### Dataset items

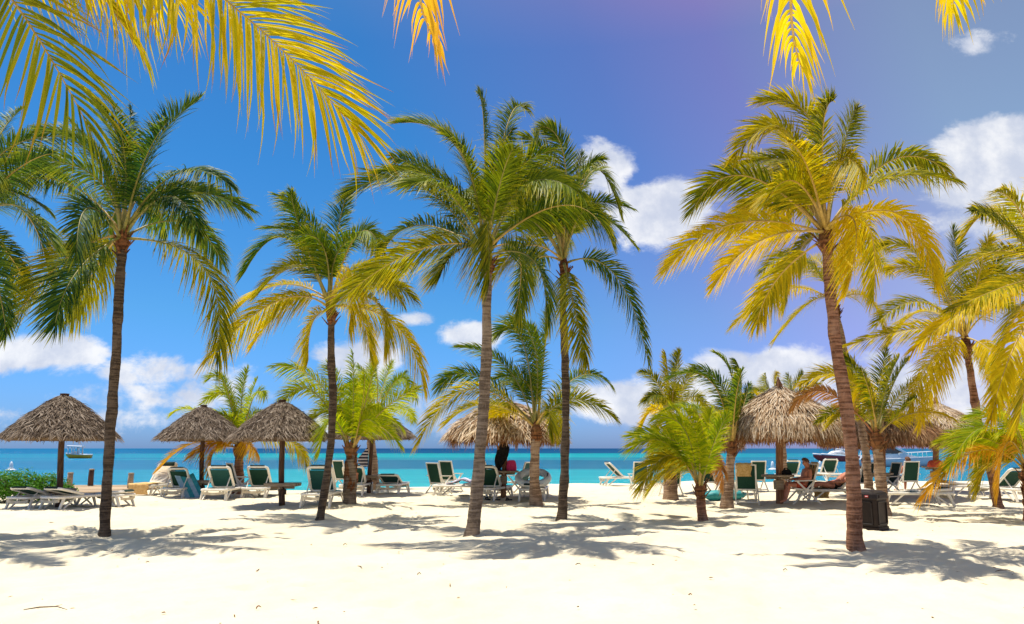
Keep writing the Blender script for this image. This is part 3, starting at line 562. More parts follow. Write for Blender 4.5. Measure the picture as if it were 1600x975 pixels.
def sand_h(x, y):
    x = np.asarray(x, float)
    y = np.asarray(y, float)
    u = (0.022 * np.sin(x * 0.9 + 0.7 * np.sin(y * 0.5)) + 0.018 * np.sin(y * 1.3 + x * 0.45 + 1.0) + 0.012 * np.sin(x * 2.3 - y * 1.7) + 0.010 * np.sin(y * 3.1 + 2.0 * np.sin(x * 1.1)))
    over = np.maximum(0.0, y - crest(x))
    return u - 0.11 * over * np.minimum(1.0, over / 1.5) * 1.0


def grid_axis(lo, dlo, dhi, hi, step, grow=1.35):
    a = list(np.arange(dlo, dhi, step))
    s = step
    left = [dlo]
    while left[-1] > lo:
        s *= grow
        left.append(left[-1] - s)
    s = step
    right = [dhi]
    while right[-1] < hi:
        s *= grow
        right.append(right[-1] + s)
    return np.array(left[:0:-1] + a + right)


rng = np.random.default_rng(11)
gx = grid_axis(-900, -15, 16, 900, 0.10)
gy = grid_axis(-60, 6.5, 30, 75, 0.10)
X, Y = np.meshgrid(gx, gy)
Z = sand_h(X, Y)
small = np.zeros_like(Z)
for _ in range(9500):                       # trampled hollows and the little rims around them
    fx = rng.uniform(-14, 15)
    fy = 6.6 + 22 * rng.random() ** 1.1
    r = rng.uniform(0.09, 0.24)
    ix = slice(np.searchsorted(gx, fx - 2.4 * r), np.searchsorted(gx, fx + 2.4 * r))
    iy = slice(np.searchsorted(gy, fy - 2.4 * r), np.searchsorted(gy, fy + 2.4 * r))
    d2 = ((X[iy, ix] - fx) ** 2 + ((Y[iy, ix] - fy) * rng.uniform(0.7, 1.3)) ** 2) / (r * r)
    small[iy, ix] += rng.uniform(0.010, 0.036) * (-np.exp(-d2) + 0.75 * np.exp(-d2 * 0.45) * (d2 > 0.5))
Z = Z + np.clip(small, -0.075, 0.055)
Z[:, np.abs(gx) > 120] = np.minimum(Z[:, np.abs(gx) > 120], 0.0)
nx, ny = len(gx), len(gy)
V = np.stack([X.ravel(), Y.ravel(), Z.ravel()], 1)
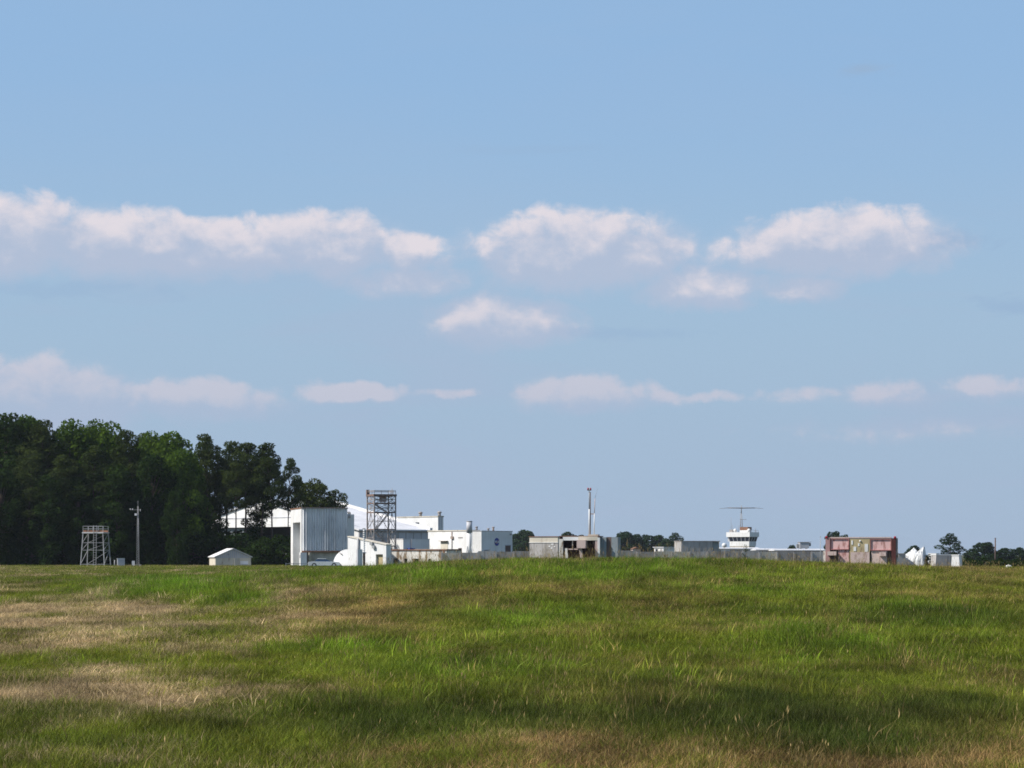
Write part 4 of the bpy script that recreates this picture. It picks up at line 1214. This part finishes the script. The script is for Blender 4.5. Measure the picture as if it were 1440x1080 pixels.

### Task to complete
Write out nothing but the lines from the start of the data through the line with "V = np.stack([X.ravel(), Y.ravel(), Z.ravel()], 1)". Leave out the pictures.

### Solution below
Keep writing the Blender script for this image. This is part 3, starting at line 562. More parts follow. Write for Blender 4.5. Measure the picture as if it were 1600x975 pixels.
def sand_h(x, y):
    x = np.asarray(x, float)
    y = np.asarray(y, float)
    u = (0.022 * np.sin(x * 0.9 + 0.7 * np.sin(y * 0.5)) + 0.018 * np.sin(y * 1.3 + x * 0.45 + 1.0) + 0.012 * np.sin(x * 2.3 - y * 1.7) + 0.010 * np.sin(y * 3.1 + 2.0 * np.sin(x * 1.1)))
    over = np.maximum(0.0, y - crest(x))
    return u - 0.11 * over * np.minimum(1.0, over / 1.5) * 1.0


def grid_axis(lo, dlo, dhi, hi, step, grow=1.35):
    a = list(np.arange(dlo, dhi, step))
    s = step
    left = [dlo]
    while left[-1] > lo:
        s *= grow
        left.append(left[-1] - s)
    s = step
    right = [dhi]
    while right[-1] < hi:
        s *= grow
        right.append(right[-1] + s)
    return np.array(left[:0:-1] + a + right)


rng = np.random.default_rng(11)
gx = grid_axis(-900, -15, 16, 900, 0.10)
gy = grid_axis(-60, 6.5, 30, 75, 0.10)
X, Y = np.meshgrid(gx, gy)
Z = sand_h(X, Y)
small = np.zeros_like(Z)
for _ in range(9500):                       # trampled hollows and the little rims around them
    fx = rng.uniform(-14, 15)
    fy = 6.6 + 22 * rng.random() ** 1.1
    r = rng.uniform(0.09, 0.24)
    ix = slice(np.searchsorted(gx, fx - 2.4 * r), np.searchsorted(gx, fx + 2.4 * r))
    iy = slice(np.searchsorted(gy, fy - 2.4 * r), np.searchsorted(gy, fy + 2.4 * r))
    d2 = ((X[iy, ix] - fx) ** 2 + ((Y[iy, ix] - fy) * rng.uniform(0.7, 1.3)) ** 2) / (r * r)
    small[iy, ix] += rng.uniform(0.010, 0.036) * (-np.exp(-d2) + 0.75 * np.exp(-d2 * 0.45) * (d2 > 0.5))
Z = Z + np.clip(small, -0.075, 0.055)
Z[:, np.abs(gx) > 120] = np.minimum(Z[:, np.abs(gx) > 120], 0.0)
nx, ny = len(gx), len(gy)
V = np.stack([X.ravel(), Y.ravel(), Z.ravel()], 1)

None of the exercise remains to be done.